Over the past few years, our firm Goal Centric has engaged with high profile organizations that place a high value on performing market segmentation. Where buyer personas fit in the scheme of segmentation has been a source of confusion since the early days of design personas. There has been misconceptions about how buyer personas are either in opposition to or not useful to segmentation. When we began bridging the gap between our origins in design personas to creating the practicum of buyer personas, we began to also bridge the segmentation divide.
Buyer Personas Segmentation
In the B2B and buyer-centric marketplace of today, buyer personas can play a crucial role in segmentation efforts. Buyer personas can effectively enhance large scope segmentation initiatives by providing the layered details and insight that if often missing from such efforts. Whereby market segmentation can provide information at the 3,000 feet level or sometimes at even the 300 feet level, buyer personas can help selling and marketing teams to know what is going on at the 3 feet level. Buyer personas bring a sense of equilibrium to the scientific quantitative approach used in market segmentation contrasted by the qualitative gathering of buyer insight needed to create buyer personas.
Bring to Life
Without buyer personas, market segmentation has been a static and sterile exercise. This form of exercise can become a marketing statistician’s dream of cutting, slicing, dicing, and correlating huge amounts of quantitative data. The growth of CRM, Sales Automation, and Data Mining applications has provided a home for the numerous lists of market and company data. Many sales teams today start their day by turning on such applications as Salesforce.com while marketing teams perhaps dig deep into report generators from CRM and Data Mining applications. All in the search for that ever so elusive “gold mine” of revelations that will put the organization on top of it’s’ competitors,
What buyer personas can do is bring to life the human side of the quantitative data housed in these applications. Well investigated and crafted buyer personas can provide a means for understanding at the human level a real person with a set of real goals. Most sales and marketing teams are working from lists of market segmentation data that is focused on markets, roles, company names, products, employees, and the list can go on and on – and on. Unfortunately, oftentimes with little focus on the goals of buyers.
Humanistic
Buyer personas are adept at painting a humanistic picture of how as well as why a buyer is attempting to accomplish specific goals. This picture can give the selling and marketing teams the badly needed context that the quantitative data cuts can sometimes lack.
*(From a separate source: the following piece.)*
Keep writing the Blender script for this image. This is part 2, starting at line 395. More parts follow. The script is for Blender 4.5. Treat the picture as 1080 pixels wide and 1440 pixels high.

It also can put into context where is the appropriate place to “go-to-market” in terms of who to reach with sales and marketing messaging. For example, an IT services provider can mandate that “we are going to target the C-Level or C-Suite”. Whereby the qualitative gathering of buyer insight needed to craft buyer personas would reveal that their products and/or services are best designed to meet the specific goals of mid-level managers.
Goals Not Roles
In my previous post in this series –part 6, I emphasized how buyer personas are defined by goals. One of the misconceptions that can plague buyer personas is that buyer personas are used to help bring to life specific roles – especially in a B2B setting. This is also where the distinction between buyer profiling and buyer personas, as emphasized in part 6, can come in handy once again. When buyer personas are misunderstood as just profiles, then it will be an exercise of profiling a specific role that is deemed as the target buyer. Usually done from an internal data gathering exercise - the appropriate question of what are their goals as well as issues is asked but goals are not used as the defining premise. However, creating buyer personas without a thorough investigative and qualitative gathering process can lead to “buyer persona profiles” being created for the wrong roles per se’ in the target market. In the example already mentioned, if the C-Level is mandated and a role of CIO is targeted, a marketing team could build “buyer persona profiles” for the CIO. The investigative process though would have revealed that the specific defining goals of an IT Director, with buying power, were a direct fit to the product and/or services being offered – and consequently a higher probability of success.
How Many Is Too Many
The question of how many buyer personas is often asked in our client engagements. But as is often the case, the question is asked in the context of the misconception of buyer personas being a “profiling” exercise only. For instance, if the focus is on roles, it will be a temptation to build “buyer persona profiles” for each role. Whereby an investigative process may reveal that multiple roles have an equivalent set of meaningful goals and that a single created buyer persona is appropriate for multiple roles in a market. The question is best answered by reiterating that buyer personas are defined by goals and that if the goals are distinct from another, then a buyer persona should be created for each distinctive set of goals. This is what makes buyer personas a powerful enabler to the process of market segmentation.
The Future of Market Segmentation
As the exponential growth of increasingly complex variations of quantitative data begins to overwhelm organizations, more and more will look to buyer personas, as originally intended, to help shape distinctive segmentation efforts. Making segmentation a more humanistic exercise and bringing to life realistic pictures of buyers at the 3 feet level versus the 3,000 feet level. Thus enabling selling and marketing teams to engage with buyers on a “one-to-one” personal level with the focus where it can best serve buyers – on their specific goals.